Cela ne signifie pas pour autant que les griefs des différentes parties aux conflits régionaux soient inexplicablement légitimes ; les guerres révèlent sans aucun doute le pire de l’humanité. Cependant, il est tout simplement illusoire de croire que l’esclavage puisse apporter quoi que ce soit de positif. Ce n’est pas un hasard si, de génération en génération dans le monde arabe, la cause palestinienne est devenue le critère déterminant pour évaluer si un gouvernement ou un mouvement agit dans son intérêt : il est avéré que collaborer avec l’ennemi conduit au chaos et à la destruction.
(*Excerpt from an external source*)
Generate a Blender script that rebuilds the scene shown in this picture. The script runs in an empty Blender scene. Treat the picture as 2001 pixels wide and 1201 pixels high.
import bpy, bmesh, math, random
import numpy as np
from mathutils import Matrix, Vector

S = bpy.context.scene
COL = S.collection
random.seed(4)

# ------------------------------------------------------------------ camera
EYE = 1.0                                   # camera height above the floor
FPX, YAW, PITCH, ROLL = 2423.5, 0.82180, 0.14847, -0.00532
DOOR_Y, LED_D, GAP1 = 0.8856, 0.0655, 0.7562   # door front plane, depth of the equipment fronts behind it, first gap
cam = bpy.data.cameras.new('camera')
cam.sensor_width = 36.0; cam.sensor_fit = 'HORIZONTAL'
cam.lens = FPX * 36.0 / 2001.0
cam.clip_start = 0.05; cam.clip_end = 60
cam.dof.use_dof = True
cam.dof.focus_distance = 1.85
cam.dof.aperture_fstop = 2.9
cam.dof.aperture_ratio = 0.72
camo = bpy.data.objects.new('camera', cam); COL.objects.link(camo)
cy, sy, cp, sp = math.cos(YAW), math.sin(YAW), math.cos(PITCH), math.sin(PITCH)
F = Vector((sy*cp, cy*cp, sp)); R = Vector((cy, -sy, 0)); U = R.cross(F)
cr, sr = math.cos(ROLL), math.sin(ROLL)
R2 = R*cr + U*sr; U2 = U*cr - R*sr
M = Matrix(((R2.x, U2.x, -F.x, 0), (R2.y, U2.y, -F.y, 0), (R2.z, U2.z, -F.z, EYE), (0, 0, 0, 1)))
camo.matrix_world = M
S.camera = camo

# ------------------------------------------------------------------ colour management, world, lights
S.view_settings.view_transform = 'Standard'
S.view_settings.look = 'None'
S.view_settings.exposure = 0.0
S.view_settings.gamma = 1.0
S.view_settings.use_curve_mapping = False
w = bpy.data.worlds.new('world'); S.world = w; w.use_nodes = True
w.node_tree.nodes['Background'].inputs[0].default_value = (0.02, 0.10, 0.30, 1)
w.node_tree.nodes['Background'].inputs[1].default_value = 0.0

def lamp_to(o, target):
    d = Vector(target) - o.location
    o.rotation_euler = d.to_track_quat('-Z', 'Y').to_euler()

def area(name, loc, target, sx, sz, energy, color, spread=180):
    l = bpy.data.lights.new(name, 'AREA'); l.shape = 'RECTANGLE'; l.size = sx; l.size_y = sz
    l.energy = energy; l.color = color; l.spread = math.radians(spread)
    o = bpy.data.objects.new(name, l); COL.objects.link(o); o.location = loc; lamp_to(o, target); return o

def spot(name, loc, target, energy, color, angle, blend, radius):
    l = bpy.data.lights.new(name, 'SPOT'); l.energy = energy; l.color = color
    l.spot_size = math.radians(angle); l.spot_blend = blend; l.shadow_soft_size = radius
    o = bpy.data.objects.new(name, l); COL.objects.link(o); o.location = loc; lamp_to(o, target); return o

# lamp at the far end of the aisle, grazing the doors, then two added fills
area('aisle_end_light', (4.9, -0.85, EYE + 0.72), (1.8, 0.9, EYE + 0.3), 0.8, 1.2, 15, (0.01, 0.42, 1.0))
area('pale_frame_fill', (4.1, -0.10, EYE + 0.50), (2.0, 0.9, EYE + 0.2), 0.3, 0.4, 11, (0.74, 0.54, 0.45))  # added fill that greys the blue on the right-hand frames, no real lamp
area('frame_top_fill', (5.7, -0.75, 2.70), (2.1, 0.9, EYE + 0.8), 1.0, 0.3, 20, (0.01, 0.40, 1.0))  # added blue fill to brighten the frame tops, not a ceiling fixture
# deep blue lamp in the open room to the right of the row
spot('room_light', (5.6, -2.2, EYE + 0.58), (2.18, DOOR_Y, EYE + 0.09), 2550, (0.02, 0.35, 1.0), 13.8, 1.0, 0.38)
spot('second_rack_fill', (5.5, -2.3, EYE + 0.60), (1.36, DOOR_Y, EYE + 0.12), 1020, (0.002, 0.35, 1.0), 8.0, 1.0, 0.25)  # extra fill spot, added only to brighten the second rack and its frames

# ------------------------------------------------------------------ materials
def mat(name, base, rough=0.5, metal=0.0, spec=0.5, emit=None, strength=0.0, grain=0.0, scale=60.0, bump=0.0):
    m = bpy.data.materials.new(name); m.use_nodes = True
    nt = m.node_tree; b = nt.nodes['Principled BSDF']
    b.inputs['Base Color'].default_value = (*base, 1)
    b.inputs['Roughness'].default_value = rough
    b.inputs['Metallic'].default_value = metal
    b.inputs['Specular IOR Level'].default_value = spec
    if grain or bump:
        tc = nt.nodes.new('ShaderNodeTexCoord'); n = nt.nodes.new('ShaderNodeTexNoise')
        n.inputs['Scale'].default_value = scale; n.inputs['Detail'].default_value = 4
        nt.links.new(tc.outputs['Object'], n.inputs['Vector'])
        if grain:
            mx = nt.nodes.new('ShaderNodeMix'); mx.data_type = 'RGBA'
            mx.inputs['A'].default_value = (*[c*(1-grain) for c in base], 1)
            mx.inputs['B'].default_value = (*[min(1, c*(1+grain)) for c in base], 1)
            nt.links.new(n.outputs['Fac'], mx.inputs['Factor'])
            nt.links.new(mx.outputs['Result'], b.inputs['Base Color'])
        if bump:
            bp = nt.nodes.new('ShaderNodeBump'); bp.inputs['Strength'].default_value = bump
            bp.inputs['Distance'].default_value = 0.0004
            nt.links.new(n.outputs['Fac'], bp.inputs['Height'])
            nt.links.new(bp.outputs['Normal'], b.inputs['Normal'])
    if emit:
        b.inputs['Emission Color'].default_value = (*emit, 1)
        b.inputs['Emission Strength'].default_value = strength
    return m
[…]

Si les Israéliens et les États-Unis avaient réellement voulu « laisser les Syriens vivre », ils l’auraient fait dès l’arrivée au pouvoir du nouveau régime. Au lieu de cela, Washington a donné son feu vert à la plus grande offensive aérienne israélienne jamais menée en Syrie et à l’occupation de territoires syriens supplémentaires. Pourquoi ? Parce que c’était le plan depuis le début, et tous ceux qui ont cru aux promesses des nouveaux dirigeants syriens ont été tout simplement dupés.